- _Requirement_:
Go through the data and copy every line exactly, but not the images.
* START Recorded information *
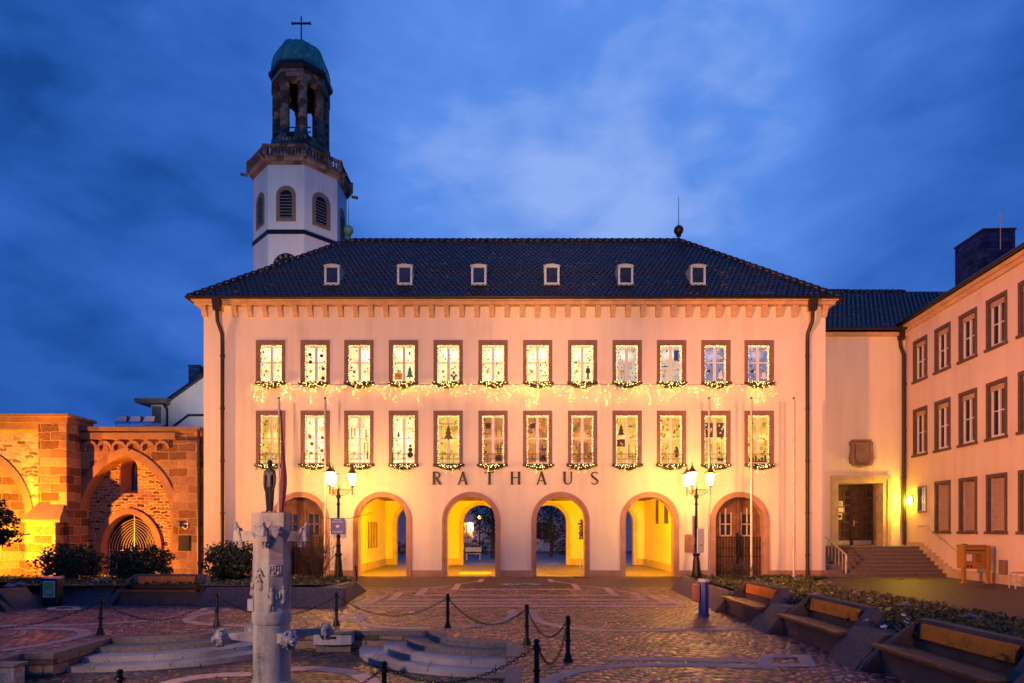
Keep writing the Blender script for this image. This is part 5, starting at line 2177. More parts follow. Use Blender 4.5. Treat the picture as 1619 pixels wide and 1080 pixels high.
hexa(mb, [(hx(226), -.9, hz(641)), (hx(270), -.9, hz(641)), (hx(270), 1.2, hz(641)), (hx(226), 1.2, hz(641))], [(hx(224), -1.0, hz(634)), (hx(277), -1.0, hz(634)), (hx(268), 1.2, hz(630)), (hx(246), 1.2, hz(630))])
mb.build('porch_roof', M['old_stone'], HB)
mb = MB()
mb.box(hx(245), hx(264), -.5, .6, 0, hz(642))
mb.box(hx(236), hx(264), -.55, .4, 0, hz(673))
mb.build('bay', M['plaster_white'], HB)
mb = MB()
mb.box(hx(247), hx(261), -.54, -.505, hz(671), hz(645))
mb.build('window', M['old_stone'], HB)
mb = MB()
mb.tube([(hx(265), -.55, hz(641)), (hx(271), -.6, hz(650)), (hx(271), -.6, hz(680))], .07, 6)
mb.build('downpipe', M['iron'], HB)

# ================================================================== COURTYARD BEHIND THE ARCADE
YB = empty('courtyard_building', (0, 64, 0), 0, 'grey rendered courtyard building with pale windows seen through the arches', 'building')
mb = MB()
ops = []
for i in range(12):
    for z in (1.2, 4.4):
        ops.append(('r', -21.6 + i * 4, -20 + i * 4, z, z + 1.9))
wall_sheet(mb, -30, 30, 0, 9.5, 0, ops)
mb.quad((-30, 0, 9.5), (30, 0, 9.5), (30, 8, 9.5), (-30, 8, 9.5))
mb.build('wall', M['plaster_white'], YB)
for o in ops:
    mb = MB()
    mb.box(o[1], o[1] + .1, .05, .15, o[3], o[4])
    mb.box(o[2] - .1, o[2], .05, .15, o[3], o[4])
    mb.box(o[1], o[2], .06, .15, o[4] - .1, o[4])
    mb.box(o[1], o[2], .06, .15, o[3], o[3] + .1)
    mb.box((o[1] + o[2]) / 2 - .05, (o[1] + o[2]) / 2 + .05, .06, .15, o[3], o[4])
    f = mb.build('window', M['white_paint'], YB)
    mb = MB()
    mb.quad((o[1], .14, o[3]), (o[2], .14, o[3]), (o[2], .14, o[4]), (o[1], .14, o[4]))
    mb.build('pane', M['glass_dark'], f)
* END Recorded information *
- _Reply_:
Keep writing the Blender script for this image. This is part 5, starting at line 2177. More parts follow. Use Blender 4.5. Treat the picture as 1619 pixels wide and 1080 pixels high.
hexa(mb, [(hx(226), -.9, hz(641)), (hx(270), -.9, hz(641)), (hx(270), 1.2, hz(641)), (hx(226), 1.2, hz(641))], [(hx(224), -1.0, hz(634)), (hx(277), -1.0, hz(634)), (hx(268), 1.2, hz(630)), (hx(246), 1.2, hz(630))])
mb.build('porch_roof', M['old_stone'], HB)
mb = MB()
mb.box(hx(245), hx(264), -.5, .6, 0, hz(642))
mb.box(hx(236), hx(264), -.55, .4, 0, hz(673))
mb.build('bay', M['plaster_white'], HB)
mb = MB()
mb.box(hx(247), hx(261), -.54, -.505, hz(671), hz(645))
mb.build('window', M['old_stone'], HB)
mb = MB()
mb.tube([(hx(265), -.55, hz(641)), (hx(271), -.6, hz(650)), (hx(271), -.6, hz(680))], .07, 6)
mb.build('downpipe', M['iron'], HB)

# ================================================================== COURTYARD BEHIND THE ARCADE
YB = empty('courtyard_building', (0, 64, 0), 0, 'grey rendered courtyard building with pale windows seen through the arches', 'building')
mb = MB()
ops = []
for i in range(12):
    for z in (1.2, 4.4):
        ops.append(('r', -21.6 + i * 4, -20 + i * 4, z, z + 1.9))
wall_sheet(mb, -30, 30, 0, 9.5, 0, ops)
mb.quad((-30, 0, 9.5), (30, 0, 9.5), (30, 8, 9.5), (-30, 8, 9.5))
mb.build('wall', M['plaster_white'], YB)
for o in ops:
    mb = MB()
    mb.box(o[1], o[1] + .1, .05, .15, o[3], o[4])
    mb.box(o[2] - .1, o[2], .05, .15, o[3], o[4])
    mb.box(o[1], o[2], .06, .15, o[4] - .1, o[4])
    mb.box(o[1], o[2], .06, .15, o[3], o[3] + .1)
    mb.box((o[1] + o[2]) / 2 - .05, (o[1] + o[2]) / 2 + .05, .06, .15, o[3], o[4])
    f = mb.build('window', M['white_paint'], YB)
    mb = MB()
    mb.quad((o[1], .14, o[3]), (o[2], .14, o[3]), (o[2], .14, o[4]), (o[1], .14, o[4]))
    mb.build('pane', M['glass_dark'], f)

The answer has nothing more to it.